Leverhulme was not a man to whom compromise came naturally, and neither was he known for his patience. Still worse, he saw the expansion of a crofting economy as running directly in conflict with his own dreams. Matters came to a head when he did not receive the popular support he expected at public meetings, and "land raiders" settled on areas of his farmland near Stornoway in an effort to force the creation of more crofts. The Scottish Office, which tried to steer a middle course declined to give Leverhulme all the support he thought he was due. His response was unexpected: he brought the whole of Harris in two lots in May and June of 1919, paying £20,000 for South Harris and £36,000 for North Harris.
In the face of more occupations of his land in Lewis, Leverhulme announced in February 1920 that he was ceasing development work in Lewis, and would in future focus wholly on Harris. The centre of his attention was the small fishing port of Obbe, which (following some heavy hints from their new owner) the residents decided should be called Leverburgh. Two years later he revived the whaling station at Bunabhainneadar.
Meanwhile, Lord Leverhulme's attention and resources were focused elsewhere. A poor business deal in Nigeria in 1920 almost took him and his company into liquidation and for a while his ability to invest in Harris dried up. By 1922 the situation in Lewis had become intractable, and many of those who wanted crofting land chose to emigrate instead. In September 1923, Leverhulme admitted defeat and made the truly remarkable offer to give Lewis in its entirety to its residents. His proposal was to divide it into two areas: the land within 7 miles of Stornoway and the rest, and give each part to a separate trust to be set up for the benefit of the residents. It rapidly became clear that the Stornoway element could be self sustaining; but that the second proposed trust looking after the remainder of Lewis could not. The Scottish Secretary, Viscount Novar, in an act of monumental short-sightedness, refused to cover the funding gap of £1,365 per year needed to allow the second trust to operate.
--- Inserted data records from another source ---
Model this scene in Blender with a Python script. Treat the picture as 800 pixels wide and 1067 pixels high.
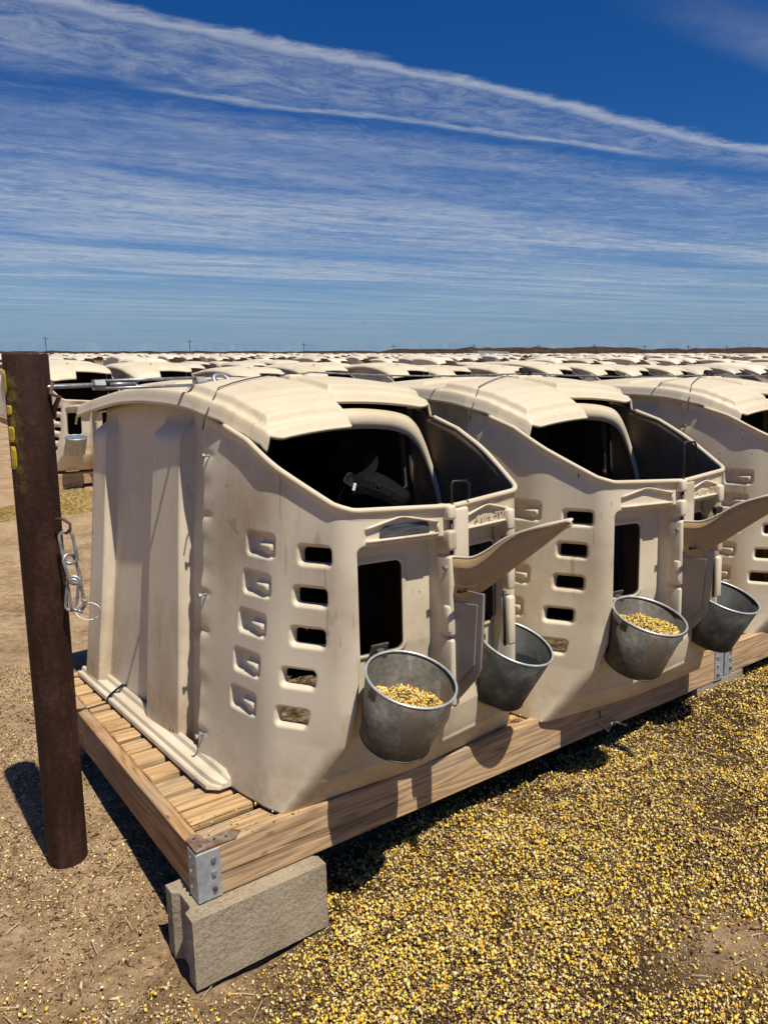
import bpy, bmesh, math, random
import numpy as np
from mathutils import Matrix, Vector
sc = bpy.context.scene
for o in list(bpy.data.objects): bpy.data.objects.remove(o)
COL = sc.collection
rad = math.radians

# ------------------------------------------------------------------ camera
CAMH = 1.59
cam = bpy.data.cameras.new('camera'); camo = bpy.data.objects.new('camera', cam); COL.objects.link(camo)
cam.sensor_fit = 'HORIZONTAL'; cam.sensor_width = 36.0; cam.lens = 36.0*774.12/800
cam.clip_start = 0.05; cam.clip_end = 3000
camo.location = (0, 0, CAMH); camo.rotation_euler = (rad(90)-0.211855, 0, 0)
sc.camera = camo

# ------------------------------------------------------------------ light
SUN_EL = rad(66)
SUN_DIR = Vector((0.625, -0.780, 0))            # horizontal direction towards the sun
sd3 = Vector((SUN_DIR.x*math.cos(SUN_EL), SUN_DIR.y*math.cos(SUN_EL), math.sin(SUN_EL))).normalized()
sun = bpy.data.lights.new('sun', 'SUN'); sun.energy = 5.0; sun.angle = rad(0.5); sun.color = (1.0, 0.945, 0.85)
suno = bpy.data.objects.new('sun', sun); COL.objects.link(suno)
suno.rotation_euler = (-sd3).to_track_quat('-Z', 'Y').to_euler(); suno.location = (8, -4, 12)

# ------------------------------------------------------------------ node helpers
class NT:
    def __init__(s, tree): s.t = tree; s.n = tree.nodes; s.l = tree.links
    def node(s, typ, **kw):
        n = s.n.new(typ)
        for k, v in kw.items(): setattr(n, k, v)
        return n
    def set(s, sock, v):
        if hasattr(v, 'is_linked') or isinstance(v, bpy.types.NodeSocket): s.l.new(v, sock)
        elif v is not None: sock.default_value = v
    def math(s, op, a, b=None, c=None, clamp=False):
        n = s.node('ShaderNodeMath', operation=op, use_clamp=clamp)
        s.set(n.inputs[0], a)
        if b is not None: s.set(n.inputs[1], b)
        if c is not None: s.set(n.inputs[2], c)
        return n.outputs[0]
    def ramp(s, f, stops, interp='LINEAR'):
        n = s.node('ShaderNodeValToRGB'); n.color_ramp.interpolation = interp
        e = n.color_ramp.elements
        while len(e) > 1: e.remove(e[0])
        e[0].position = stops[0][0]; e[0].color = col4(stops[0][1])
        for p, c in stops[1:]:
            q = e.new(p); q.color = col4(c)
        s.set(n.inputs[0], f); return n.outputs[0]
    def mix(s, f, a, b, mode='MIX'):
        n = s.node('ShaderNodeMix', data_type='RGBA', blend_type=mode)
        s.set(n.inputs[0], f); s.set(n.inputs[6], col4(a) if isinstance(a, tuple) else a); s.set(n.inputs[7], col4(b) if isinstance(b, tuple) else b)
        return n.outputs[2]
    def noise(s, vec, scale, detail=4, rough=0.55, dist=0.0, out=0):
        n = s.node('ShaderNodeTexNoise'); s.set(n.inputs['Vector'], vec)
        n.inputs['Scale'].default_value = scale; n.inputs['Detail'].default_value = detail
        n.inputs['Roughness'].default_value = rough; n.inputs['Distortion'].default_value = dist
        return n.outputs[out]
    def mapping(s, vec, scale=(1,1,1), loc=(0,0,0), rot=(0,0,0)):
        n = s.node('ShaderNodeMapping'); s.set(n.inputs[0], vec)
        n.inputs['Location'].default_value = loc; n.inputs['Rotation'].default_value = rot; n.inputs['Scale'].default_value = scale
        return n.outputs[0]
    def smooth(s, x, a, b):
        n = s.node('ShaderNodeMapRange', interpolation_type='SMOOTHSTEP'); s.set(n.inputs[0], x)
        n.inputs[1].default_value = a; n.inputs[2].default_value = b
        return n.outputs[0]
def col4(c):
    if isinstance(c, (int, float)): return (c, c, c, 1)
    return (*c[:3], 1)

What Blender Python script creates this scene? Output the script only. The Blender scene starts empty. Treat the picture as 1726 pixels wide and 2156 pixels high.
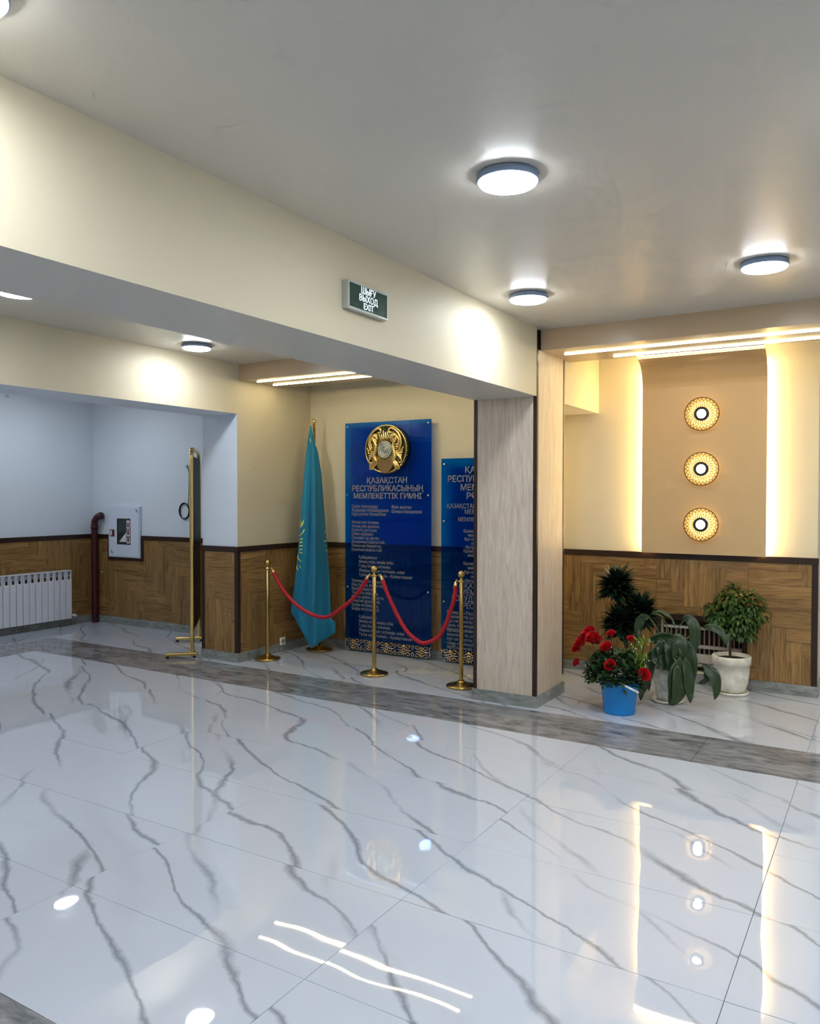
import bpy, bmesh, math, random
from mathutils import Vector, Matrix
random.seed(7)
S = bpy.context.scene
COL = S.collection
PI = math.pi

# ------------------------------------------------------------------ camera
F, YAW, PITCH, ROLL = 1669.805, -0.5466, -0.021, 0.0012
W, H = 1726, 2156
CAM = Vector((0, 0, 1.5))
FW = Vector((math.sin(YAW) * math.cos(PITCH), math.cos(YAW) * math.cos(PITCH), math.sin(PITCH)))
RT = Vector((math.cos(YAW), -math.sin(YAW), 0))
UP = RT.cross(FW)
R_ = RT * math.cos(ROLL) + UP * math.sin(ROLL)
U_ = -RT * math.sin(ROLL) + UP * math.cos(ROLL)
cd = bpy.data.cameras.new('camera'); cam = bpy.data.objects.new('camera', cd); COL.objects.link(cam)
m = Matrix((R_, U_, -FW)).transposed().to_4x4(); m.translation = CAM
cam.matrix_world = m
cd.sensor_fit = 'HORIZONTAL'; cd.sensor_width = 36; cd.lens = 36 * F / W; cd.clip_start = 0.05; cd.clip_end = 60
S.camera = cam

# ------------------------------------------------------------------ world, exposure
wd = bpy.data.worlds.new('world'); S.world = wd; wd.use_nodes = True
bg = wd.node_tree.nodes['Background']; bg.inputs[0].default_value = (0.8, 0.88, 1, 1); bg.inputs[1].default_value = 0.3
S.view_settings.view_transform = 'Standard'; S.view_settings.look = 'None'
S.view_settings.gamma = 1; S.view_settings.use_curve_mapping = False
S.view_settings.exposure = 1.42
cy = S.cycles
cy.max_bounces = 6; cy.diffuse_bounces = 4; cy.glossy_bounces = 3; cy.transmission_bounces = 4; cy.transparent_max_bounces = 16
cy.caustics_reflective = False; cy.caustics_refractive = False; cy.use_adaptive_sampling = True; cy.adaptive_threshold = 0.075; cy.adaptive_min_samples = 12; cy.sample_clamp_indirect = 8
LAMP = 36.0      # round ceiling lamps
WARM = 24.0      # warm cove strips
LED = 11.0       # ceiling panel strips
SCONCE = 4.0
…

The land offered as a gift to it - most of Lewis - was instead put on the market, though it proved very difficult to sell at any price.
Lord Leverhume died of pneumonia after a trip to Africa in May 1925. His son immediately pulled the plug on all investment in Harris. £250,000 had been spent on new works and facilities in Leverburgh, but Leverhume's dream died with him, and the plant at Leverburgh was sold for just £5,000 to a demolition company. The vast South Harris estate, purchased in 1919 for £36,000, was sold for just £900. Other parts of Lewis and Harris were sold piecemeal with the exception of the area under the control of the Stornoway Trust.